Zemo stopped at this jump twice, and then I remembered to ride like we were going to get over it. 

 
So, back to this dance contest - why didn't I enter? Why didn't I dance, even when I can be so confident in situations where much more is at stake?  

Perhaps I'm just a little scared to get to know myself, because that girl whose strength convinced a terrified horse to keep on going and whose intensity over a poem drew uncomfortable looks from high school classmates - that girl invites new tests and judgments and responsibilities her way.

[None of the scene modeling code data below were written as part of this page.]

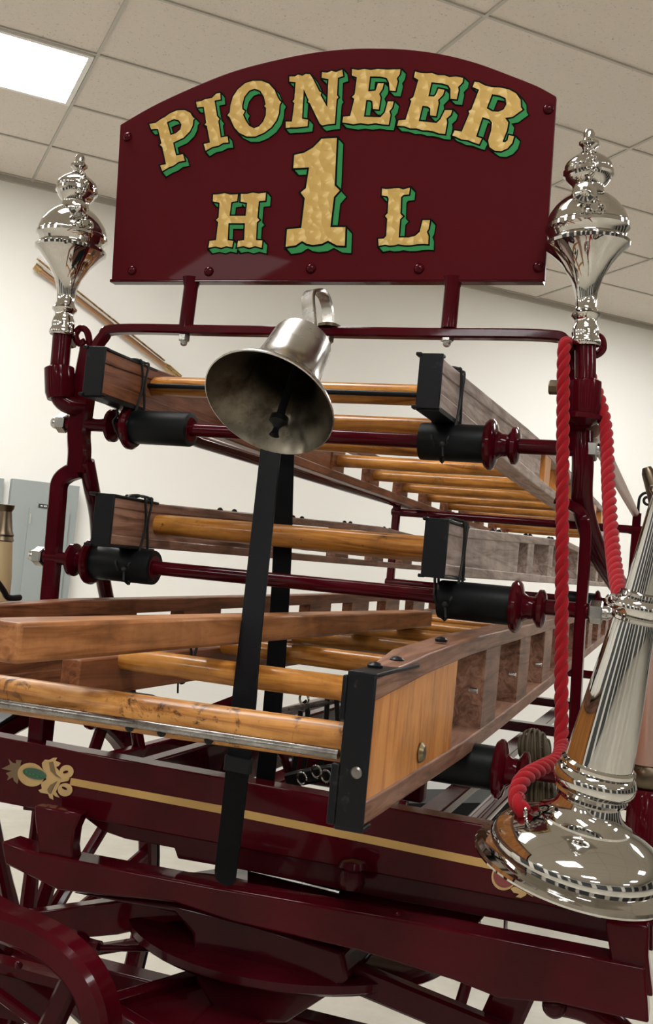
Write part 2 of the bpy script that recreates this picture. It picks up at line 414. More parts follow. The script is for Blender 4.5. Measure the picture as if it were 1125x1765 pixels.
# right: same, seen from the outside
post(pp([(994, 640, 0), (990, 690, 0), (988, 740, 0), (990, 775, 0)]), .046, .03)
W('rear_brace', MB().tube(smooth_path([PY(1004, 745, .0), PY(1004, 800, .0), PY(1004, 870, .03), PY(1026, 945, .10), PY(1060, 1000, .2), PY(1085, 1045, .35), PY(1105, 1140, .5)], 6), .019))
post(pp([(962, 862, .03), (985, 872, .02), (1004, 888, 0), (1009, 920, 0), (1005, 1000, 0), (998, 1100, 0), (990, 1250, 0), (984, 1400, 0)]), .018, .03)
# lamp brackets: elbow pipe on each side
def elbow(pts, r): return MB().tube(smooth_path(pts, 6), r)
def bracket(top, pts, r0, hook, sock0, sock1, boss):
    q = elbow(pts, r0); o = W('lamp_bracket', q)
    s = MB().lathe(sock0, sock1 - sock0, [(r0*1.2, 0), (r0*1.55, .004), (r0*1.55, (sock1-sock0).length*.8), (r0*1.35, (sock1-sock0).length)], 24)
    W('socket', s, MAROON, 0, o)
    W('scroll', MB().tube(smooth_path(hook, 6), .007, 10), MAROON, 0, o)
    W('bolt', MB().cyl(boss, boss + Vector((-.02, 0, 0)), .013, 8), BRONZE, 0, o)
Yb = -.03
bracket(None, [PY(108, 572, Yb), PY(104, 620, Yb), PY(101, 660, Yb), PY(104, 685, Yb), PY(120, 698, Yb+.01), PY(145, 702, 0)], .0195,
        pp([(150, 640, 0), (155, 600, 0), (150, 572, -.01), (138, 566, -.01), (130, 578, -.01), (136, 592, -.01), (146, 588, -.01)]), PY(102, 632, Yb), PY(104, 688, Yb), PY(128, 590, 0))
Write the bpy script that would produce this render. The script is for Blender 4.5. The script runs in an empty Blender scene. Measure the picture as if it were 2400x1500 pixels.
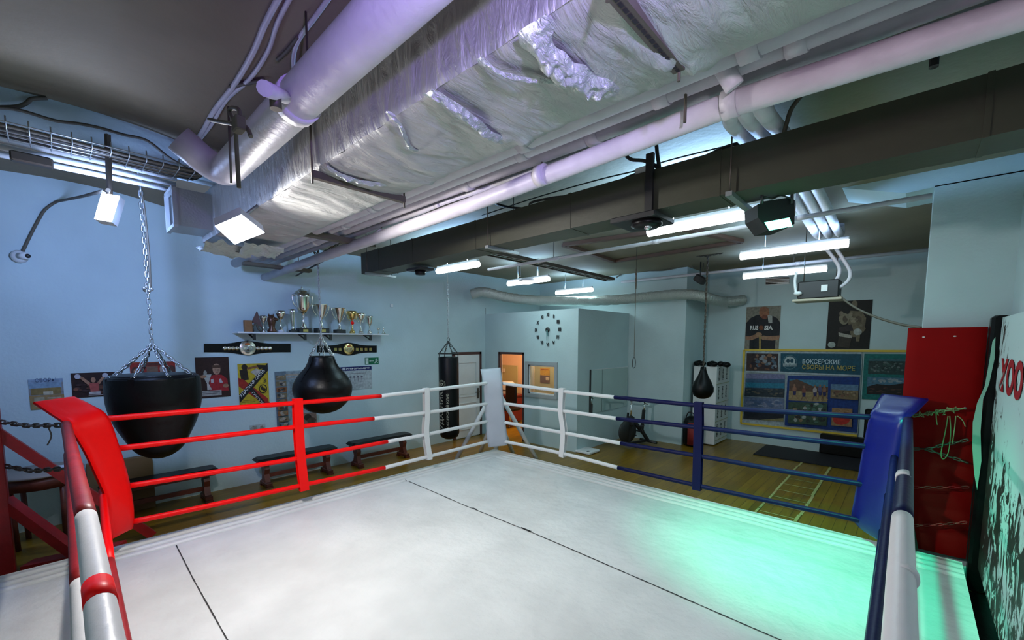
import bpy, math, random
from mathutils import Vector, Matrix, noise
random.seed(7)
sc = bpy.context.scene
COL = sc.collection
PI = math.pi
V = Vector

# ---------------------------------------------------------------- camera
F_PX, CX, CY = 1000.0, 1200.0, 890.0
YAW, PITCH, CAM_H = math.radians(43.0), math.radians(5.03), 2.18
fw0 = V((math.cos(YAW), math.sin(YAW), 0)); RT = V((math.sin(YAW), -math.cos(YAW), 0)); ZZ = V((0, 0, 1))
FW = fw0*math.cos(PITCH) - ZZ*math.sin(PITCH); UP = ZZ*math.cos(PITCH) + fw0*math.sin(PITCH)
CAM = V((0, 0, CAM_H))
cd = bpy.data.cameras.new('camera'); cam = bpy.data.objects.new('camera', cd); COL.objects.link(cam)
cd.sensor_fit = 'HORIZONTAL'; cd.sensor_width = 36.0; cd.lens = 36.0*F_PX/2400.0
cd.shift_x = 0.0; cd.shift_y = (CY-750.0)/2400.0; cd.clip_start = 0.05; cd.clip_end = 60
m = Matrix((RT, UP, -FW)).transposed().to_4x4(); m.translation = CAM; cam.matrix_world = m
sc.camera = cam
# ---------------------------------------------------------------- world, view
w = bpy.data.worlds.new('world'); sc.world = w; w.use_nodes = True
w.node_tree.nodes['Background'].inputs[0].default_value = (0.5, 0.55, 0.6, 1)
w.node_tree.nodes['Background'].inputs[1].default_value = 0.02
sc.view_settings.view_transform = 'Standard'; sc.view_settings.look = 'None'
sc.view_settings.exposure = 0.0; sc.view_settings.gamma = 1.0; sc.view_settings.use_curve_mapping = False
sc.cycles.use_denoising = True
sc.cycles.max_bounces = 6; sc.cycles.diffuse_bounces = 3; sc.cycles.glossy_bounces = 3
sc.cycles.sample_clamp_indirect = 4.0
# light strengths (watts) and colours, used by the builders of the lamps below
L = dict(tube=7.2, up=14.0, box=45.0, flood=112.0, green=66.0, purple=210.0, pink=36.0, white=85.0, office=150.0, rear=3.5, dome=3.0)
WHITE = (0.46, 0.88, .93); BLUE = (0.34, 0.50, 1.0); TEAL = (0.55, 0.92, 0.95)

# ---------------------------------------------------------------- helpers
def P(px, py, ax, v):
    d = FW + RT*((px-CX)/F_PX) - UP*((py-CY)/F_PX)
    i = 'xyz'.index(ax); t = (v-CAM[i])/d[i]
    return CAM + d*t
def PP(px, py, pt, n):
    d = FW + RT*((px-CX)/F_PX) - UP*((py-CY)/F_PX)
    t = (V(pt)-CAM).dot(V(n))/d.dot(V(n)); return CAM + d*t

MATS = {}
def mat(name, col, rough=0.6, metal=0.0, bump=0.0, bscale=40.0, var=0.0, vscale=3.0, spec=0.5, emit=None, estr=0.0, trans=0.0, coat=0.0, col2=None):
    if name in MATS: return MATS[name]
    m = bpy.data.materials.new(name); m.use_nodes = True; nt = m.node_tree; b = nt.nodes['Principled BSDF']
    c = tuple(col)+(1,)
    b.inputs['Base Color'].default_value = c; b.inputs['Roughness'].default_value = rough
    b.inputs['Metallic'].default_value = metal; b.inputs['Specular IOR Level'].default_value = spec
    b.inputs['Coat Weight'].default_value = coat
    if trans: b.inputs['Transmission Weight'].default_value = trans
    if emit: b.inputs['Emission Color'].default_value = tuple(emit)+(1,); b.inputs['Emission Strength'].default_value = estr
    tc = nt.nodes.new('ShaderNodeTexCoord')
    if var or col2:
        n = nt.nodes.new('ShaderNodeTexNoise'); n.inputs['Scale'].default_value = vscale; n.inputs['Detail'].default_value = 5
        nt.links.new(tc.outputs['Object'], n.inputs['Vector'])
        r = nt.nodes.new('ShaderNodeValToRGB'); r.color_ramp.elements[0].position = .35; r.color_ramp.elements[1].position = .68
        c2 = tuple(col2)+(1,) if col2 else tuple(x*(1-var) for x in col)+(1,)
        r.color_ramp.elements[0].color = c2; r.color_ramp.elements[1].color = c
        nt.links.new(n.outputs['Fac'], r.inputs['Fac']); nt.links.new(r.outputs['Color'], b.inputs['Base Color'])
    if bump:
        n2 = nt.nodes.new('ShaderNodeTexNoise'); n2.inputs['Scale'].default_value = bscale; n2.inputs['Detail'].default_value = 4
        nt.links.new(tc.outputs['Object'], n2.inputs['Vector'])
        bp = nt.nodes.new('ShaderNodeBump'); bp.inputs['Strength'].default_value = bump; bp.inputs['Distance'].default_value = 0.02
        nt.links.new(n2.outputs['Fac'], bp.inputs['Height']); nt.links.new(bp.outputs['Normal'], b.inputs['Normal'])
    MATS[name] = m; return m

def frame_from(d):
    d = V(d).normalized(); a = V((0, 0, 1)) if abs(d.z) < .9 else V((1, 0, 0))
    x = a.cross(d).normalized(); return x, d.cross(x).normalized(), d

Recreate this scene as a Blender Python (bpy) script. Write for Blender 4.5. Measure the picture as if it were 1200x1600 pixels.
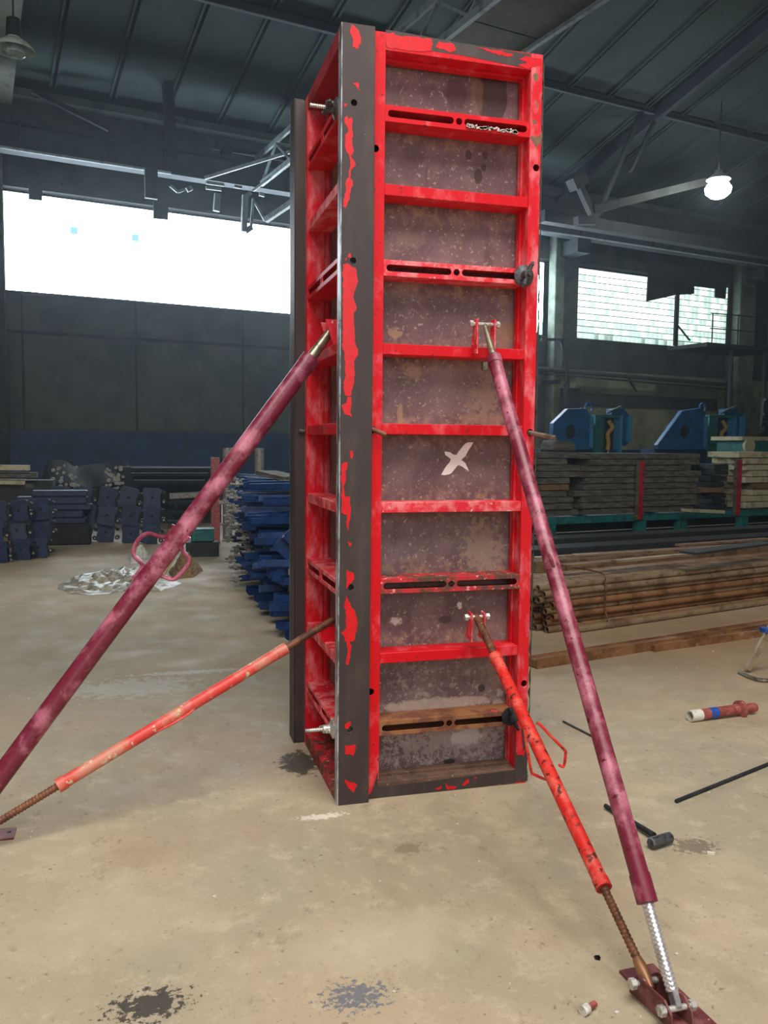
import bpy, bmesh, math, random
from mathutils import Vector, Matrix, noise
random.seed(7)
for o in list(bpy.data.objects): bpy.data.objects.remove(o)
SC = bpy.context.scene; COL = SC.collection

# ---------------------------------------------------------------- camera
FPX, PITCH, ROLL, YAW = 1330.39, -.07963, .00994, .27046
CAM = Vector((-.71011, -3.21808, 1.44014))
FW = Vector((math.sin(YAW)*math.cos(PITCH), math.cos(YAW)*math.cos(PITCH), math.sin(PITCH)))
R0 = Vector((math.cos(YAW), -math.sin(YAW), 0)); U0 = R0.cross(FW)
RT = R0*math.cos(ROLL)+U0*math.sin(ROLL); UP = -R0*math.sin(ROLL)+U0*math.cos(ROLL)
cd = bpy.data.cameras.new('camera'); cam = bpy.data.objects.new('camera', cd); COL.objects.link(cam)
cd.sensor_fit = 'VERTICAL'; cd.sensor_height = 24; cd.lens = FPX/1600*24; cd.clip_end = 300; cd.clip_start = .05
M = Matrix((RT, UP, -FW)).transposed().to_4x4(); M.translation = CAM; cam.matrix_world = M
SC.camera = cam

# ---------------------------------------------------------------- world, lamps, exposure
w = bpy.data.worlds.new('sky'); SC.world = w; w.use_nodes = True
bg = w.node_tree.nodes['Background']; bg.inputs[0].default_value = (.80, .92, 1, 1); bg.inputs[1].default_value = .3
# thin bluish haze added through the hall, standing in for the window's veiling glare
vs = w.node_tree.nodes.new('ShaderNodeVolumeScatter'); vs.inputs['Color'].default_value = (.70, .87, 1, 1)
vs.inputs['Density'].default_value = .0022; vs.inputs['Anisotropy'].default_value = .7
w.node_tree.links.new(vs.outputs[0], w.node_tree.nodes['World Output'].inputs['Volume'])
SC.view_settings.view_transform = 'Standard'; SC.view_settings.look = 'None'
SC.view_settings.exposure = 0.3; SC.view_settings.gamma = 1; SC.view_settings.use_curve_mapping = False
A12 = math.radians(12); UX = Vector((math.cos(A12), math.sin(A12), 0)); VX = Vector((-math.sin(A12), math.cos(A12), 0)); ZX = Vector((0, 0, 1))
def H(u, v, z): return UX*u+VX*v+ZX*z              # hall frame: u along the window wall, v towards it
def area(name, loc, rot, sx, sy, power, col):
    l = bpy.data.lights.new(name, 'AREA'); l.shape = 'RECTANGLE'; l.size = sx; l.size_y = sy; l.energy = power; l.color = col
    o = bpy.data.objects.new(name, l); COL.objects.link(o); o.location = loc; o.rotation_euler = rot; return o
# unseen area lamps added for soft fill from overhead and from behind
area('added_overhead_light', H(-1.5, -4.0, 8.6), (math.radians(12), 0, A12), 9, 5, 980, (1, .96, .90))
area('added_rear_light', H(-3, -11, 4.6), (math.radians(74), 0, A12), 9, 6, 330, (1, .98, .96))

# ---------------------------------------------------------------- helpers
def ray(px, py): return FW+RT*((px-600)/FPX)-UP*((py-800)/FPX)
def hit(px, py, n, d0):
    d = ray(px, py); return CAM+d*((d0-CAM.dot(n))/d.dot(n))
def at_x(px, py, x): return hit(px, py, Vector((1, 0, 0)), x)
def at_y(px, py, y): return hit(px, py, Vector((0, 1, 0)), y)
def at_z(px, py, z=0): return hit(px, py, ZX, z)
def at_v(px, py, v): return hit(px, py, VX, v)
def at_u(px, py, u): return hit(px, py, UX, u)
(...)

Making it over one jump brings on the next one, and makes people watch to see how many strides I get and what track I takes, and emulate what I did well and fix what I did wrong. Making an effort gives people something to work with, but it's scary because I don't always know what I'm giving to whom. An effort has consequences that everybody can either tear down or build upon. And if I had danced, my goodness, people would have looked at me. My effort might have made them feel something, and then it wouldn't just be mine, it would be ours. 

Mediocrity, meanwhile, seems safe because it keeps people from testing you and from judging you. It keeps you from having to share yourself. 

Tonight, mediocrity kept me feeling full of regret on the sidelines, selfishly hogging all my potential to myself because I was afraid of what people might do with it. And meanwhile my friends danced, seemingly unafraid of putting their effort out there where I could see it, and claim it as something of ours upon which I can reflect and build not only my conception of them but my conception of myself. 

Thanks guys, for your efforts. For your dances, of course. 

Mediocrates, this trial has shown you to be a miser. Go drink some hemlock.